Su debut supera las fronteras y llega a Alemania, donde se convierte en uno de los libros más vendidos del año. Herta Müller se pone en el punto de mira de la crítica literaria y el régimen rumano endurece la presión. Las amenazas y coacciones aumentan hasta el punto de que pierde todo derecho a publicar en el país, mientras que su fama no mengua. Su presencia se vuelve incómoda y tras lanzar su segunda obra, toma la decisión de emigrar a Alemania.
La última etapa de Müller en Rumanía fue la más dura. Ella, su marido y su madre se encontraban en trámites de solicitar un permiso de desplazamiento. En ese tiempo, la escritora afrontó más de cincuenta interrogatorios en calabozos, acoso y humillaciones de la Securitate. En invierno de 1987, la escritora y su madre llegaron a la estación de tren de Berlín en medio de un frío agresivo.
En aquel momento, Müller se encontraba con la reciente publicación de su tercera novela y una de las más relevantes de su catálogo, El hombre es un gran faisán en el mundo. Esta historia arroja luz sobre la vida en Rumania bajo el régimen comunista de Nicolae Ceausescu, así como sobre los mecanismos de control, la persecución y los atropellos de los derechos humanos.

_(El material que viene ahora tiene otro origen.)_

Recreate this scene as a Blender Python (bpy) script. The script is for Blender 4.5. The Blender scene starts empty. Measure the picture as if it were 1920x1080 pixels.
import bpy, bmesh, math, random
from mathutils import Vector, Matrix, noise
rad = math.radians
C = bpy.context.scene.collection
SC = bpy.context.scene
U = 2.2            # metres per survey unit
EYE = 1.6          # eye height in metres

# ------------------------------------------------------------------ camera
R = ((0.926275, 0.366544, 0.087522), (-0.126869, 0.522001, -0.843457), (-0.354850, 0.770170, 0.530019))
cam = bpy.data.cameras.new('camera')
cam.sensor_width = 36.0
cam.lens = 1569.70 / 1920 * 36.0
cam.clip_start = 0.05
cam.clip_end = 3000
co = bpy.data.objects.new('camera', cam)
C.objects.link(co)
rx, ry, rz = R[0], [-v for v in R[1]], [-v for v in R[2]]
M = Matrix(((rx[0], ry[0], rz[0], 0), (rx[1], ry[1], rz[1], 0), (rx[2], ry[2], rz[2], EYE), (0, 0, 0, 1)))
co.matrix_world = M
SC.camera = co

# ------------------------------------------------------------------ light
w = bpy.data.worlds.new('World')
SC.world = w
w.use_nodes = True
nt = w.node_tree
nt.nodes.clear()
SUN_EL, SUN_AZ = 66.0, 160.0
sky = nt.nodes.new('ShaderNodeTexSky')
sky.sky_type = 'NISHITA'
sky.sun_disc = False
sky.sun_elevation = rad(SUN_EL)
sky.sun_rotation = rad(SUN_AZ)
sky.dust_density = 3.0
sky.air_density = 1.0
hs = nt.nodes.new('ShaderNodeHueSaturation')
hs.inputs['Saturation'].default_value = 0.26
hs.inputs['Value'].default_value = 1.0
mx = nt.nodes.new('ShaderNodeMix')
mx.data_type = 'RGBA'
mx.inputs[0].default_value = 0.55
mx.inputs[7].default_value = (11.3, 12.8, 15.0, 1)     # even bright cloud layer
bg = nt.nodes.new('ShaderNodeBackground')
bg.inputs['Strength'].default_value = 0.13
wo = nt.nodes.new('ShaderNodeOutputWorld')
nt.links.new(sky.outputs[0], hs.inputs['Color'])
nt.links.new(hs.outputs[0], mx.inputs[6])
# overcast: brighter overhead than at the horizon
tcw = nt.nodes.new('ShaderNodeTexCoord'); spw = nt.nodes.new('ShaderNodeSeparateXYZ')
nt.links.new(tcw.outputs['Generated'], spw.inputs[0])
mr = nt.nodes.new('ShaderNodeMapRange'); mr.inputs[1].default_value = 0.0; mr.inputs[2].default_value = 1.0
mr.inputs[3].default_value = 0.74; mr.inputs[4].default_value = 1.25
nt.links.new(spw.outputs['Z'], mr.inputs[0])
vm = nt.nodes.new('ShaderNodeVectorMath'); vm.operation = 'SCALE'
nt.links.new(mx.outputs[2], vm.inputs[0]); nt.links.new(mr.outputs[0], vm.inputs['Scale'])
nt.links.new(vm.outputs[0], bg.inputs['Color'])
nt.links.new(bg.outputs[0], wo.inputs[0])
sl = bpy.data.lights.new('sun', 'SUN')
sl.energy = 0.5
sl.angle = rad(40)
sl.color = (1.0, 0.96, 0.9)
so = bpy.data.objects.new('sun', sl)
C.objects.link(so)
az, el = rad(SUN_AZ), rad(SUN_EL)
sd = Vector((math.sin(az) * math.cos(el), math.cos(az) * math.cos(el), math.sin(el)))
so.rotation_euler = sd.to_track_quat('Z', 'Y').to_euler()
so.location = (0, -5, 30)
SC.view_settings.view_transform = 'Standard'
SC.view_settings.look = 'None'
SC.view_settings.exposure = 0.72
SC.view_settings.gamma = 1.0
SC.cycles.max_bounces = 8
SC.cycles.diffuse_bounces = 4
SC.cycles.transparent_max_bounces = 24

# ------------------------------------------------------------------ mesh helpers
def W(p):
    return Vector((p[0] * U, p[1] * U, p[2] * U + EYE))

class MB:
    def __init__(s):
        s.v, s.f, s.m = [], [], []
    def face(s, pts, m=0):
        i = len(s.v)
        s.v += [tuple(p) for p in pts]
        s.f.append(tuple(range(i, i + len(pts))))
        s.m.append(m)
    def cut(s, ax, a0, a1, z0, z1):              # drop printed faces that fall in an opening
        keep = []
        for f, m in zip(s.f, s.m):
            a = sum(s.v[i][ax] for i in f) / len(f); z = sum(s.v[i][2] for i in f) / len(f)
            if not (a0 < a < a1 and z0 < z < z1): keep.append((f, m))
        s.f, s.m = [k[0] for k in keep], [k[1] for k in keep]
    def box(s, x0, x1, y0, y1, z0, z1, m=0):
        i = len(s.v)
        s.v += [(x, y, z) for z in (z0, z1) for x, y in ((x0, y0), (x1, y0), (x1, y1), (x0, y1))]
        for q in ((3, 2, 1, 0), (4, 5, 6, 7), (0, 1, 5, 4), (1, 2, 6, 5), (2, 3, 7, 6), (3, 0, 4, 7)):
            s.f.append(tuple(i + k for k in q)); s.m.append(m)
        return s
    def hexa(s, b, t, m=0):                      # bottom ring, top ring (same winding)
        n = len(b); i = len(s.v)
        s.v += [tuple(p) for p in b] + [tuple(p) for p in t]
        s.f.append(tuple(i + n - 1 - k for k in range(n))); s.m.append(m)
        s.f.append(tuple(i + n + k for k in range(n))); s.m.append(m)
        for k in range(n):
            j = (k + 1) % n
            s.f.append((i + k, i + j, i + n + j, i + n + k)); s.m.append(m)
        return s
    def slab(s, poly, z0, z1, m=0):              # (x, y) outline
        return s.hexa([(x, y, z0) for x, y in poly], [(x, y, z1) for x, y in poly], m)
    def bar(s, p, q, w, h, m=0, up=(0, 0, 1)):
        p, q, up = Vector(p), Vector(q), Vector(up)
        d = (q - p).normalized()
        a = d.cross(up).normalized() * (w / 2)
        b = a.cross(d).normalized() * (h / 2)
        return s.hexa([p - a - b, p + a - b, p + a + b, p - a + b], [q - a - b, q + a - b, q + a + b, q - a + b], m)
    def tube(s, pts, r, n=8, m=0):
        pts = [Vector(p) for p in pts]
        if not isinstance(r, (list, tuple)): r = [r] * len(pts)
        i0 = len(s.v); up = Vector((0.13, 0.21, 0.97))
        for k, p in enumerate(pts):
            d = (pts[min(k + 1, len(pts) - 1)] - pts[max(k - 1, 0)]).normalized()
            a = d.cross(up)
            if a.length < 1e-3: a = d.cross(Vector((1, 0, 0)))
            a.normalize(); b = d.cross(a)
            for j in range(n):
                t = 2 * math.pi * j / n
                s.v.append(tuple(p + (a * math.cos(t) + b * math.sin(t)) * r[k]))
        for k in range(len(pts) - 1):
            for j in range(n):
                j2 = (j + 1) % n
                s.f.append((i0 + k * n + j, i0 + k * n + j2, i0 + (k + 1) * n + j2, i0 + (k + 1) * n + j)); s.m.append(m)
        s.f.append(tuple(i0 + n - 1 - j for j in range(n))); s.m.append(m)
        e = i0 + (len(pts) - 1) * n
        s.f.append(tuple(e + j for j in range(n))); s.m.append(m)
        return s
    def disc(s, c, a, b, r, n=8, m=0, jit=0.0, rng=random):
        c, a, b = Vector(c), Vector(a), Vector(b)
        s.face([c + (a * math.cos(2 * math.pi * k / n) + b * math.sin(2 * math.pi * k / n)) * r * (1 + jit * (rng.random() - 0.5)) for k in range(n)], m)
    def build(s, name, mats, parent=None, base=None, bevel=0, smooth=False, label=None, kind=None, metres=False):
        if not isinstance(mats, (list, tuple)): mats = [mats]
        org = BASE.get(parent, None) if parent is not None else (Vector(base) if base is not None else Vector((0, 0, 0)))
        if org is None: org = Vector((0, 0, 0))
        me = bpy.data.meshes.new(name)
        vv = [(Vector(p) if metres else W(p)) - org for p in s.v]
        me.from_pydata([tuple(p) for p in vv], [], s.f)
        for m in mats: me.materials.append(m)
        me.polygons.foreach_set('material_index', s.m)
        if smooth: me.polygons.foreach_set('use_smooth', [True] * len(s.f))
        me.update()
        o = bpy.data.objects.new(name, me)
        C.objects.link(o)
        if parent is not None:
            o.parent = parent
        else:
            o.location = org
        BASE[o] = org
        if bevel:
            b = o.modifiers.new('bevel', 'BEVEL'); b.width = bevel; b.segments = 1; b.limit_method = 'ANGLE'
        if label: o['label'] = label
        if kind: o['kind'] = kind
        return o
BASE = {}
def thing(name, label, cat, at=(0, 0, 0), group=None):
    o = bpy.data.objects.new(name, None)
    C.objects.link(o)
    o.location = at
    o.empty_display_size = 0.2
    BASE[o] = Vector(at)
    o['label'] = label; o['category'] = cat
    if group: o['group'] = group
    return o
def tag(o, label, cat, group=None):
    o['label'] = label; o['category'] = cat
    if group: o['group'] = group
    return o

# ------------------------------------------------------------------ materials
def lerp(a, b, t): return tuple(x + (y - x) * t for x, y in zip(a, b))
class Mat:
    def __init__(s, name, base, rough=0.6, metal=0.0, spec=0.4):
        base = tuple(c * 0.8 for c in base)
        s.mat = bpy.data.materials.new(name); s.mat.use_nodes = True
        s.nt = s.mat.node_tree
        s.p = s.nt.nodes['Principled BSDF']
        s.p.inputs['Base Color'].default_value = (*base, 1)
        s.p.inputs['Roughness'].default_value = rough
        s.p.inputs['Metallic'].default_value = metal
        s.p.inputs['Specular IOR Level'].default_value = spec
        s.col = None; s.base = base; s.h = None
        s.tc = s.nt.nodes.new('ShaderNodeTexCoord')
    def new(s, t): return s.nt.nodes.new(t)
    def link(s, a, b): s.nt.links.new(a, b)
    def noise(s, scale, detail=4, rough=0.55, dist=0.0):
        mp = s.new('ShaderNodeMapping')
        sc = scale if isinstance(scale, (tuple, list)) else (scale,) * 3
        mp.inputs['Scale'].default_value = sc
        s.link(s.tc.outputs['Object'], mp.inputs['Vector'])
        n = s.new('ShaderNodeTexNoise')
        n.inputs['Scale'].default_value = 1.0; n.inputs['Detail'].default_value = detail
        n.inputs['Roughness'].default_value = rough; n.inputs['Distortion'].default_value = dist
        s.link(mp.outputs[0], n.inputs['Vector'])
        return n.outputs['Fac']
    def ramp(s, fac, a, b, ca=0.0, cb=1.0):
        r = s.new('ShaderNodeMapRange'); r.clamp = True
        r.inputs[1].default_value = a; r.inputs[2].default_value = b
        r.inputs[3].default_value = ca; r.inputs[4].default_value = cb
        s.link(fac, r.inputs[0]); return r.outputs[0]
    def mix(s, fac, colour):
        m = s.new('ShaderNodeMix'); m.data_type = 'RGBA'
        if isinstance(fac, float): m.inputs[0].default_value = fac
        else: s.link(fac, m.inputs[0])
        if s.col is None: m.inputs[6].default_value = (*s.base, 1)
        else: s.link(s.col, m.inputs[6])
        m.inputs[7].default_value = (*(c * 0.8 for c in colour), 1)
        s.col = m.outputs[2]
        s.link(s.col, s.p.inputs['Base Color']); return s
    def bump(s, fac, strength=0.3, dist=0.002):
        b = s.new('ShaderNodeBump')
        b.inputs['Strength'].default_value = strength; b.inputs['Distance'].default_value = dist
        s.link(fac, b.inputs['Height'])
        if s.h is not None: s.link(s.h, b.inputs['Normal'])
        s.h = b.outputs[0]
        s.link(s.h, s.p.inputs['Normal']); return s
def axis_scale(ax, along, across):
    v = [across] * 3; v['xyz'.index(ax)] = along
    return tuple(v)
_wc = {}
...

Así echó el vuelo una escritora muy tímida y de aspecto débil y frágil, que detesta las entrevistas y la exposición, que se pinta de rojo los labios y escapa a las cámaras. Siempre ha mantenido que la Securitate no cesó en sus ataques. Pero todo ello no le impidió llegar a dar clases en la universidad y seguir publicando novelas, ensayos, poesía y algún relato; como La piel del zorro o La bestia del corazón.
El cuidado del detalle
Su producción se mantiene fija y fiel a sus principios, además de a una depurada técnica de escritura que favorece el detalle. Para Müller, llega con que se cometa una injusticia contra una sola persona para que toda la humanidad se vea afectada. "En mis escritos he tomado en cuenta cosas que me han ocurrido en Rumania, cosas que están ahí en mi cabeza. Tenemos que continuar preguntándonos ¿Cómo fue posible? No puedo fingir que esa pregunta no existe".
Poco antes de emigrar a Alemania, la policía fue a buscar a la madre de Müller a su casa. La mujer se encontraba en la puerta cuando preguntó: "¿Tienen un pañuelo?" Ante la negativa, entró en casa a buscar uno. En comisaría, la madre recibió todo tipo de amenazas e insultos en rumano, idioma que apenas hablaba. Fue abandonada en la sala durante horas y, desesperada por hacer algo, comenzó a limpiar con el pañuelo que había llevado.
Cuando los guardias la liberaron, la mujer había retirado el polvo y fregado el suelo con ayuda de un cubo y una toalla. Herta Müller, furiosa, reprendió a su madre, que solo argumentó: "Quería hacer algo para matar el tiempo. Hice bien en llevarme uno de los pañuelos de hombre, más grandes". Cuando Müller recibió el premio Nobel, en su discurso lo dejó claro: "Ningún otro objeto en la casa, ni siquiera nosotros mismos, nos resultaba tan importante como el pañuelo".